In her affidavit, Carter details matters relating to her marriage to one Gary Harlen. It seems she was married to Harlen between 1981 and 1993 and that there were three children of the marriage. Carter and Harlen separated in 1993 and from that date onwards there have been disputes in the Family Court. It is unnecessary to detail these disputes, save to say that they have involved custody and maintenance and they appear to have been particularly bitter. As yet, these disputes are unresolved and a custody battle still rages. Carter says that it is in the context of this dispute that she began to keep a diary. Her evidence can perhaps best be summarised by quoting the following paragraph of her affidavit (par 7):
"The solicitor [acting for Carter in Family Court proceedings] requested me to keep a detailed record of events relevant to issues between Harlen and myself or which would relate to the marriage, custody of and access to the children, child support or property settlement as well as the violence I had suffered at the hands of Harlen. As a result, and in accordance with that advice I started keeping a detailed diary of these events and have done so ever since April 1994. These events dominated my life for at least two years and still regularly impinge on my life because of continuing disputes with Harlen regarding the children and their custody and maintenance and restraining orders."
If that were the only evidence, it might well be that the diaries would satisfy the sole purpose test and might well be privileged from production. But the evidence goes further. Paragraph 13 of Carter's affidavit is in the following terms:
"There are occasional references in my diaries to the Defendant. We had both a personal and a business relationship during the period 1994 to 1997. In the main references to the Defendant relate to personal matters and occasionally a passing reference to the Plaintiff's business. In so far as the references touch upon facts the subject of these proceedings they relate solely to my own case and do not relate to the Defendant's case or impeach my own or the Plaintiff's case."
Clearly, matters which relate to Carter and the plaintiff's business cannot satisfy the sole purpose test. It is not suggested by Carter that such references have anything to do with the Family Court matters between her and Harlen. This is also borne out by the affidavit of Carter sworn 19 April 1999 in opposition to application for discovery of specific documents. In particular, the two annexures to that affidavit make it plain that the entries in the diaries do not relate solely to the Family Court proceedings with Harlen. They are of a more general nature and prima facie they cannot satisfy the sole purpose test.
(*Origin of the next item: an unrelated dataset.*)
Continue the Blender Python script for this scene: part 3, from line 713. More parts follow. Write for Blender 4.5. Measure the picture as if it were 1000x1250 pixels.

There are two further matters which require comment. The first was a general submission by Carter's counsel that, given the private nature of these diaries, I should exercise a broad discretion and decline to make them available for inspection. As I understood the submission, it was not based upon any particular head of privilege but was rather more a submission based upon some general inherent power of the court. I fully appreciate Carter's desire to have diaries which record the most intimate details of her life and her thoughts and feelings protected from scrutiny by anyone. It is also the case that the courts and the legislature have been sensitive to protect from disclosure documents which arise in the context of family proceedings: see s 18 of the Family Law Act 1975; Henley v Henley (1955) P 202. But there appears to be no general power to protect documents by way of privilege simply because they arise in the context of a family dispute: see Rumping v DPP [1964] AC 814. Whatever may be my views on the subject, it is not open to me, sitting as a Master of this Court, to create some head of privilege as yet unknown to the law in exercise of the inherent powers of the court.
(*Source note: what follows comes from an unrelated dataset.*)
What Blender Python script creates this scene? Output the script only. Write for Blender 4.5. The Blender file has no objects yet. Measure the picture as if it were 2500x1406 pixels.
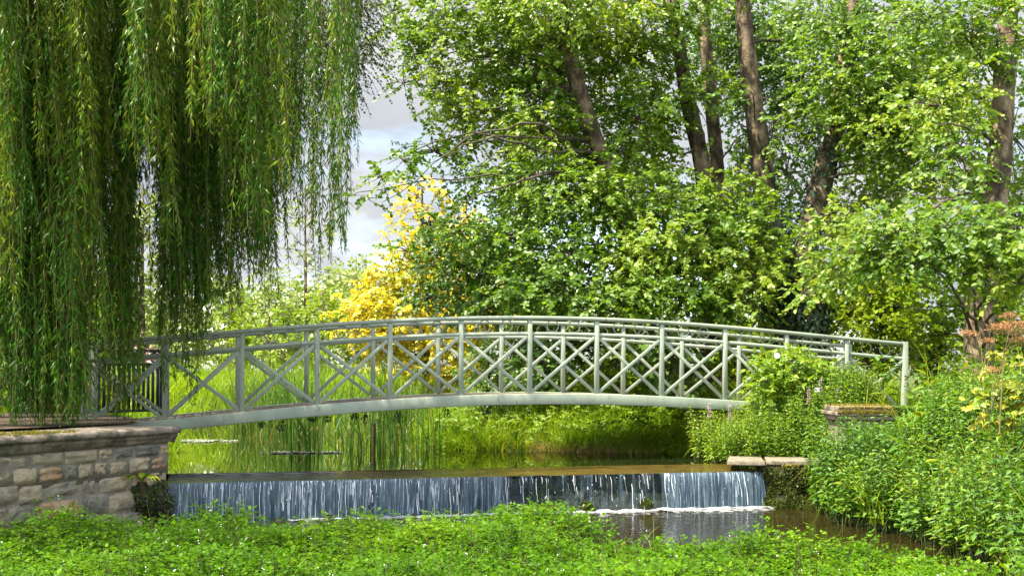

The second matter concerns the question of waiver. As I have indicated the affidavit of Carter sworn 19 April 1999 had as annexures two entries from her diary. During the course of submissions I raised with Carter's counsel the prospect that the inclusion of these two entries in Carter's affidavit amounted to a waiver of privilege express or implied. Counsel made the point that there was certainly no intention to generally waive privilege and fairness did not require that, these two entries having been disclosed, the whole of the diaries needed to be disclosed: see Attorney General (NT) v Maurice (1986) 161 CLR 475. In reply, counsel for Conlan did not address this issue. In my view, the limited disclosure by Carter in her affidavit of 19 April 1999 is not such as to amount to an implied waiver of privilege. The disclosure is so limited that, despite use of these entries to support her position, I am not satisfied that fairness would require the whole of the diaries to be disclosed. Given this was not a point developed by Conlan's counsel, I need say nothing further on the issue.
Having determined there is doubt with respect to the claim for privilege it is a question of how to proceed from this point. Counsel for Conlan submitted that the position was so clear that an order for inspection on an unrestricted basis ought be made. Because of the sensitive nature of the material involved, I am of the view that the better course is for me to order production of the diaries and for me to inspect them. In doing so, I am adopting the approach commended by the High Court in Grant v Downs (supra). The majority said (at 688 ‑ 689):
"It is well accepted that the court in allowing production and inspection of documents exercises a judicial discretion. In so doing it needs to scrutinise with care claims of privilege made on the ground now under consideration. It is for the party claiming privilege to show that the documents for which the claim is made are privileged. He may succeed in achieving this objective by pointing to the nature of the documents or by evidence describing the circumstances in which they were brought into existence. But it should not be thought that the privilege is necessarily or conclusively established by resort to any verbal formula or ritual. The court has power to examine the documents for itself, a power which has perhaps been exercised too sparingly in the past, springing possibly from a misplaced reluctance to go behind the formal claim of privilege. It should not be forgotten that in many instances the character of the documents the subject of the claim will illuminate the purpose for which they were brought into existence."
I propose, then, to order that the diaries be produced to the court for inspection. Once I have had the opportunity to inspect the diaries I will finally deal with the claim by Carter for privilege. I will hear the parties as to the precise form of the orders.